January 26, 2009


An International Space Station ARISS school contact has been planned with participants at CERAM EAI, Sophia Antipolis, France on 29 January. The event is scheduled to begin at approximately 14.59 UTC; which is 15.59 CEWT.

The contact will be a telebridge between stations NA1SS and VK4KHZ. The contact should be audible over most of eastern
Australia. Interested parties are invited to listen in on the 145.80 MHz downlink. Audio from the contact should also be available via the AMSAT conference on EchoLink and via the 9010 Discovery reflector on IRLP. The participants are expected to conduct the conversation in English.

CERAM business school offers French and international students a 4 years bachelor degree with two years spent abroad in one of 25 partner universities in USA, Canada and Australia. Bachelor degrees cover Aviation, Engineering, Computer Science, Life science, Business and Communication. During the first two years more than 80% of the courses are taught in English.

Like a North American University, the CERAM Bachelors EAI is organized around colleges and departments. There are two colleges: The Technology College which comprises 5 departments (Aviation, Engineering, Computer Science, Life Science and Mathematics) and the
Business College with its Business department and its Communication department. Located at Sophia Antipolis, the prime European Technopole near Nice, CERAM counts more than 2000 students with more than 25% international students. The Bachelor programs represent 500 students on site and 500 students abroad.

Participants will ask as many of the following questions as time allows:
1. Can you describe the sensation of being in space?
2. What are the consequences of micro gravity over time?
3. How long does it take to adapt to microgravity?
4. How is the difference between the training and the reality?
5. How does your body orient itself when in microgravity, knowing that your internal ear does not work properly?
6. Did you have surprises during your mission, for instance things you had not been trained for?
7. What are your missions on board?
8. How does it feel to be in space and look at Earth?
9. Does the fact of having been in Space will or have changed your life and your vision of the world?
10. Can you explain the space shuttle motion and trajectory to reach the space station, for example its rotation during the climbing?
11. According to you what does the space station represent for the scientific community and the world in general?
12. Do you consider the astronaut job to be risky? Which risks are there?
13. What are the main difficulties to face to go into space?
14. How many persons are selected to become astronaut and for how long?
15. What is the physical training to become an astronaut?
16. What was your most impressive mission in the space station or into space?
17. What is the required training to do before a mission in the space station?
18. How long does a classical mission in space or in the space station last?
19. What are the steps to pass through to become an astronaut?
20. Is there a limiting age to become an astronaut?
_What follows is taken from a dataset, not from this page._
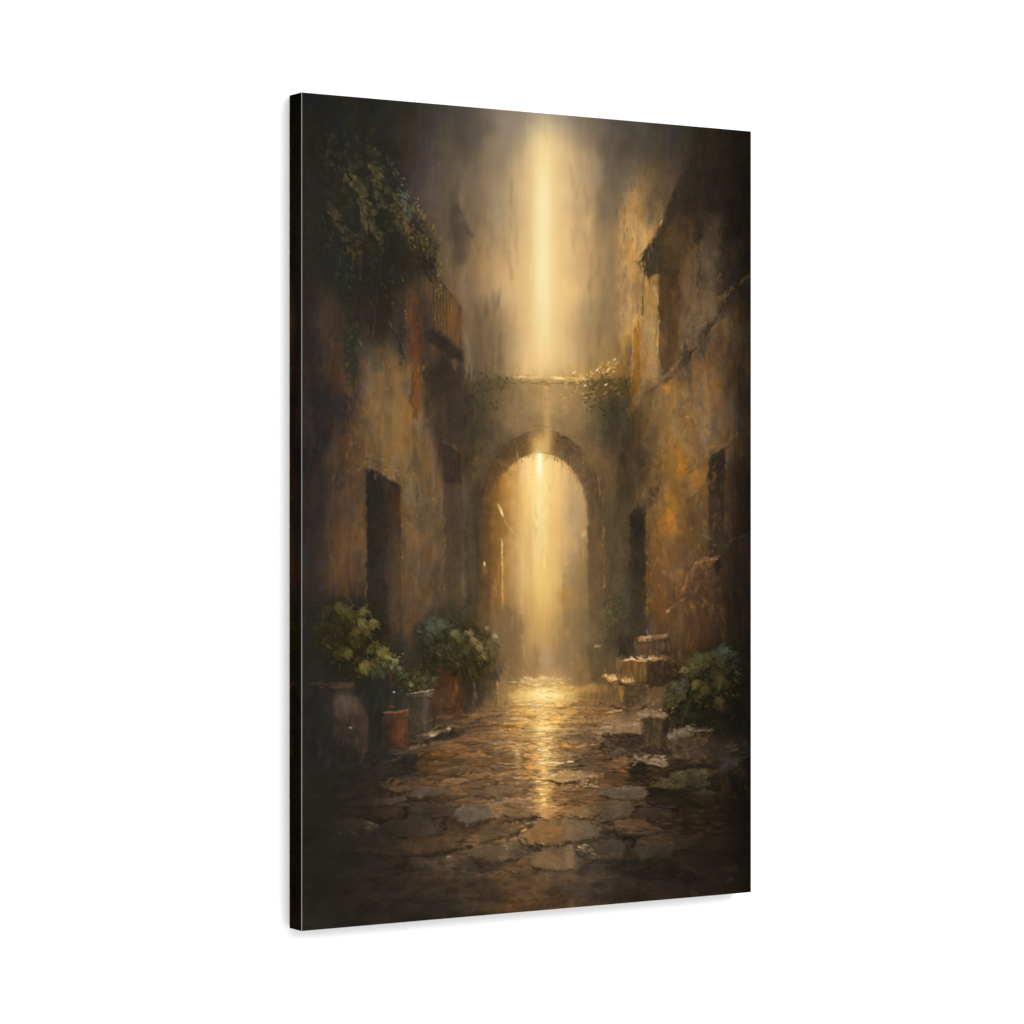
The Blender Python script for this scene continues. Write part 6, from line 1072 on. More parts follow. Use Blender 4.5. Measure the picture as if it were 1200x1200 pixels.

ARISS is an international educational outreach program partnering the participating space agencies, NASA, Russian Space Agency, ESA, CNES, JAXA, and CSA, with the AMSAT and IARU organizations from participating countries.

ARISS offers an opportunity for students to experience the excitement of Amateur Radio by talking directly with crewmembers onboard the International Space Station. Teachers, parents and communities see, first hand, how Amateur Radio and crewmembers on ISS can energize youngsters' interest in science, technology, and learning.